On 1/2/2014 11:54 AM, LizR wrote:
On 3 January 2014 07:07, Jason Resch <jasonre...@gmail.com <mailto:jasonre...@gmail.com>> wrote:


        You can find out more and find out exactly where is is but to do that 
you're
        going to need to get your hands dirty and perform a experiment, then 
the squared
        wave function collapses from everywhere to one specific dot on a 
photographic
        plate. This is the measurement problem and the problem that the MWI 
elegantly
        solves that most other quantum interpretations do not; it's the only 
reason I
        think MWI is better than the competition.


    There are other reasons to prefer it besides it's answer to the measurement 
problem
    without magical observers, including:

    - Fewer assumptions
    - Explains more (appearance of collapse, and arguably also the Born rule 
(with
    Gleason's theorem))
    - Explains how quantum computers work
    - Fully mathematical theory (no fuzziness, or loose definitions)
    - No faster-than-light influences
    - Explains universe at times before there was conscious life to observe it
    - Preserves CPT symmetry, time reversibility, linearity
    - Is realist on things other than our observations (here is "something 
else" out
    there, besides what is in our minds)

    I would say the evidence for MWI isn't just strong, but overwhelming, given 
the
    evidence for QM is overwhelming and MWI is the only theory of QM consistent 
with
    other (overwhelmingly established theories such as special relativity).


I await Brent's response with interest.

Then I'll start by saying I don't reject MWI, I just have reservations about it, not so much that it's wrong, but that it doesn't really solve the problems it claims to - which implies criticism of the position that MWI has solved all the problems of interpreting QM. A lot of the above claimed advantages knocking down straw men built on naive interpretations of Bohr. Some are just assumptions, e.g that physics must be time reversible and linear.

The basic problem of the Copenhagen interpretation was the Heisenberg cut. Bohr essentially said it was our choice. Somewhere there had to be a classical, irreversible result if the theory was actually to predict anything, BUT we could chose where to put it. Where ever we put it, on the classical side probabilities were predicted with the Born rule.

MWI says we there are different orthogonal worlds corresponding to the different experimental outcomes. This is just the Heisenberg cut in another form. MWI helps itself to the CI view that the experimenter/instrument choice determines what variables will be measured. Now decoherence theory has come along and tried to make this objective - not dependent on what the experimenter had in mind. It is proposed that an instrument, by it's interaction with the environment defines a "pointer basis" or "einselects" a basis in which the system+instrument reduced density matrix will evolve to be approximately diagonal. Notice that from a mathematical standpoint "reduced" means "doing an average over a randomized environment" - so this isn't so deterministic as advertised - it's statistical-mechanics deterministic. But the problem remains that finding the pointer basis or even proving that there is one is an open problem which is the same (fuzzy) problem as the CI problem of defining the Heisenberg cut. I think there's a solution, but that's not the same as MWI has solved it.

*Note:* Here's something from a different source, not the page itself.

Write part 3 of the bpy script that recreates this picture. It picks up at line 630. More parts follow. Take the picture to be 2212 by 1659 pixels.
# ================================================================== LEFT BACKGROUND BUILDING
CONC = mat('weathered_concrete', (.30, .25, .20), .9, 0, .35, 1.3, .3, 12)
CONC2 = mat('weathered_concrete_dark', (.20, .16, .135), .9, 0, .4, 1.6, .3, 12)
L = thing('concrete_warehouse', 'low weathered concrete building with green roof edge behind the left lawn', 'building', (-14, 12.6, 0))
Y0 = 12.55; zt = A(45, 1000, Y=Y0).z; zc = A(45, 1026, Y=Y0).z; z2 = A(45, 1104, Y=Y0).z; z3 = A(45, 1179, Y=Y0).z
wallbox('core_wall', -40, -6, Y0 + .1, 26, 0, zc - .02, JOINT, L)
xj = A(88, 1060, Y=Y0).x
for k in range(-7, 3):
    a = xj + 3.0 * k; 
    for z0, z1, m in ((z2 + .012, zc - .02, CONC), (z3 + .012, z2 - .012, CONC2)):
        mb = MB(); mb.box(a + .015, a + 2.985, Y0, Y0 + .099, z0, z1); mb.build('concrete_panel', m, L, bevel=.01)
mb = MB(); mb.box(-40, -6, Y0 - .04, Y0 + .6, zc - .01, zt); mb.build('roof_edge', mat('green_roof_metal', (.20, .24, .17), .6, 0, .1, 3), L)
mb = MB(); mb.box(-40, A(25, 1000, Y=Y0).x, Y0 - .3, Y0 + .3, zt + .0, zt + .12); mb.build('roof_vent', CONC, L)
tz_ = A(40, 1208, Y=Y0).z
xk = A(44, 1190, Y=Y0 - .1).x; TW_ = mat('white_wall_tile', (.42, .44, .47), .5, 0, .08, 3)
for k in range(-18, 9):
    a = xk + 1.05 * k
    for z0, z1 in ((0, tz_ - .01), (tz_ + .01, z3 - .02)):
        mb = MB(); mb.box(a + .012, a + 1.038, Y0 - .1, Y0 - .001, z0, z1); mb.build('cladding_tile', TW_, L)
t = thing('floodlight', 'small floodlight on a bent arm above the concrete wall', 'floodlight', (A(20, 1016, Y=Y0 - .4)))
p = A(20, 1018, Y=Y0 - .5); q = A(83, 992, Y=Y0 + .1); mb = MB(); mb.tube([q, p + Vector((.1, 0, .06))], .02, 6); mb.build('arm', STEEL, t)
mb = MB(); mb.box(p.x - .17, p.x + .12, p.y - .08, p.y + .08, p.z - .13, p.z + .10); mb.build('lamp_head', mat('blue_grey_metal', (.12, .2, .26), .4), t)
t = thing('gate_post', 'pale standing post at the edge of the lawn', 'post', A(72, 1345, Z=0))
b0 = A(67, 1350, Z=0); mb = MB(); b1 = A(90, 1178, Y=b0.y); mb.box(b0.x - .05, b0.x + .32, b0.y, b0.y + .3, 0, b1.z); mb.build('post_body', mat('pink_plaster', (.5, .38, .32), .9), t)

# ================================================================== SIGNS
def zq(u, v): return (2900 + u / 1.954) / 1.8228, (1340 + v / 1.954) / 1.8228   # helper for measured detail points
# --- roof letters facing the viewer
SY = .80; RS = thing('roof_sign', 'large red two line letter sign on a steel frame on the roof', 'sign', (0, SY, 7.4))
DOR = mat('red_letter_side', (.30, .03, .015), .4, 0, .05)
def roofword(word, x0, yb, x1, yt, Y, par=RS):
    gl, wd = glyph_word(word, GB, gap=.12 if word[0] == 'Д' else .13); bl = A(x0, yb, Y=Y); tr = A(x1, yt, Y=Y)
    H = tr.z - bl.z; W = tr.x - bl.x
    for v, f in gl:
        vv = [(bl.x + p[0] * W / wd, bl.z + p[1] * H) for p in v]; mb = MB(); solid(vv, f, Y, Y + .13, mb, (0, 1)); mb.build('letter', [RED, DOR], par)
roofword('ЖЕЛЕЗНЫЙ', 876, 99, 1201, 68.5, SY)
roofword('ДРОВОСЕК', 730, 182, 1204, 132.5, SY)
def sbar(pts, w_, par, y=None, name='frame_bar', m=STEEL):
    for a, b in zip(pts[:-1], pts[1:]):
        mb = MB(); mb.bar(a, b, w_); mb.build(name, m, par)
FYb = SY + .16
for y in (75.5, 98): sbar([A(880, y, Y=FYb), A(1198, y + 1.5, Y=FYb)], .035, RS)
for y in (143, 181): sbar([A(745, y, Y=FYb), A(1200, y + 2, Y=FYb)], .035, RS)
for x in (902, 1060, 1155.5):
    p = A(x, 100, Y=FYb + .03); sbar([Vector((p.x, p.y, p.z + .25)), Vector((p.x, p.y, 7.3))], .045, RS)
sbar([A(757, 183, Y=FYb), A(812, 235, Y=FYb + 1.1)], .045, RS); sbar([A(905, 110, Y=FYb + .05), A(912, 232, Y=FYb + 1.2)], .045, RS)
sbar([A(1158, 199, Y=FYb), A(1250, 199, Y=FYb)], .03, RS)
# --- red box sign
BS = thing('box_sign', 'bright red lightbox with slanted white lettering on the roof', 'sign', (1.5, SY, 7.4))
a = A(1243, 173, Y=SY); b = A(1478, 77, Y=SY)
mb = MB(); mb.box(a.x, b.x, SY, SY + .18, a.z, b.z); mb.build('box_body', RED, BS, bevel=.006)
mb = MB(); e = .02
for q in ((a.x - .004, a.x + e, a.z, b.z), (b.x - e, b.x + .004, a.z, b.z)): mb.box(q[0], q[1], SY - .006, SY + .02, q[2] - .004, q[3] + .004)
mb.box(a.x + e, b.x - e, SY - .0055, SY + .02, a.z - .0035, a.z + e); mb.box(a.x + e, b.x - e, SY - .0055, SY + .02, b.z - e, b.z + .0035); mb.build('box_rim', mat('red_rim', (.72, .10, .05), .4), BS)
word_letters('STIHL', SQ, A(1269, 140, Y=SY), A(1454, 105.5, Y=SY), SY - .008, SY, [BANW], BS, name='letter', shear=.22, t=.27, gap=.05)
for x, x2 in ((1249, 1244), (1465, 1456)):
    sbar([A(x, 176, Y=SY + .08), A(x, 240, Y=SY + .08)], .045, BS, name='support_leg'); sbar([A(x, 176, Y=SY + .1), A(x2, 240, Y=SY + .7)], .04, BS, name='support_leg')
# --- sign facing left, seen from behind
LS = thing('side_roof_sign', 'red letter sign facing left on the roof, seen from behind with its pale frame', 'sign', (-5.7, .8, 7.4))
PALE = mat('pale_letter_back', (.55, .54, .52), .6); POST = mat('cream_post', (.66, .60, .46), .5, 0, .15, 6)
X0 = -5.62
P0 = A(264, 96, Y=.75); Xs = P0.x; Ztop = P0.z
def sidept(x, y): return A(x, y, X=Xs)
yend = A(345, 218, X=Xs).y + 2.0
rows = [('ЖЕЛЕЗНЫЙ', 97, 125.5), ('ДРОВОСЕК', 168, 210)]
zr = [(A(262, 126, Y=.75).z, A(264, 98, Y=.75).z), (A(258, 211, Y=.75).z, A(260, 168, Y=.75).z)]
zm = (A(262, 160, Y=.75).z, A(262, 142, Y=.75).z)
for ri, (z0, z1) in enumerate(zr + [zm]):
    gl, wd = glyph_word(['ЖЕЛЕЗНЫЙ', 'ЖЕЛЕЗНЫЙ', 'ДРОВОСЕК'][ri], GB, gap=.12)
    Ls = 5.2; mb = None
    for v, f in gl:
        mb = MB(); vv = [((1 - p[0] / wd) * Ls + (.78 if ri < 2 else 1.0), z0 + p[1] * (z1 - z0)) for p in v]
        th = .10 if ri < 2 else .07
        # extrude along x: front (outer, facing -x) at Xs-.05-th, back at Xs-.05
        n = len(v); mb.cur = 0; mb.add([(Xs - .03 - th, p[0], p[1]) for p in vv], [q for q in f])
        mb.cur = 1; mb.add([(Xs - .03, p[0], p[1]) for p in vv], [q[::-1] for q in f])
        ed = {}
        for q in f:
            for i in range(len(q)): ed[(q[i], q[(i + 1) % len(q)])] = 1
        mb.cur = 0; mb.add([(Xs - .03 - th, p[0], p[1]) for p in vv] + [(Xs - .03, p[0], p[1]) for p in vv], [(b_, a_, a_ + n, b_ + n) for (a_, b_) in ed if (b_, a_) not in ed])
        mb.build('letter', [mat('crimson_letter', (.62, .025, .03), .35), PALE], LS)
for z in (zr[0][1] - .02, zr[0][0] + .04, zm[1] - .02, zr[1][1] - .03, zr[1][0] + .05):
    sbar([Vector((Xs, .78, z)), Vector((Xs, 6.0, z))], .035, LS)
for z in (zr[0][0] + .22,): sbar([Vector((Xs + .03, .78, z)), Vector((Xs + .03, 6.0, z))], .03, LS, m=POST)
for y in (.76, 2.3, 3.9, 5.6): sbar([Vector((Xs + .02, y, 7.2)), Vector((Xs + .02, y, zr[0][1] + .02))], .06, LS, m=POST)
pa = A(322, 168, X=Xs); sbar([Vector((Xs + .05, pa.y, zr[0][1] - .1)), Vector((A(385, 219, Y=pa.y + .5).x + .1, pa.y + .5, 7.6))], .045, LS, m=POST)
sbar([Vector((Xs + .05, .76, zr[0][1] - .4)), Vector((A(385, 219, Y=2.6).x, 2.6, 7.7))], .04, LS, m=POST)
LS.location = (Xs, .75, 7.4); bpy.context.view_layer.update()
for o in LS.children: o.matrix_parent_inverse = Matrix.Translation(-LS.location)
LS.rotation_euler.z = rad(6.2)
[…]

The question of whether MWI derives the Born rule or not also seems unresolved. Gleason's theorem and Everett's own arguments prove (I think) that if QM predicts probabilities they must be proportional to the norms of projections of the Hilbert space state. But this implies inherently continuous probabilities. It's not clear how this relates to the existence of multiple worlds. Deutsch has given frequentist interpretation, i.e. the number of worlds with a given outcome is proportional to the probability of that outcome. But this implies and infinite number of worlds to realize an irrational probability value. But if you don't take Deutsch's frequentist model, then "probability" is an extra variable you tag onto branch worlds; which seems pretty much like collapsing the wave-function.

Whether MWI has FTL influence seems like a muddled question to me. MWI happens in Hilbert space, not spacetime. So it's not clear what is meant by entanglement traveling out along lightcones. Is this a dynamic evolution that is derived from the SE? from QFT? The examples seem to imply that there is no entanglement until there is a measurement, but experiments like the Bucky Ball EPR show that decoherence doesn't require a measurement in the usual sense.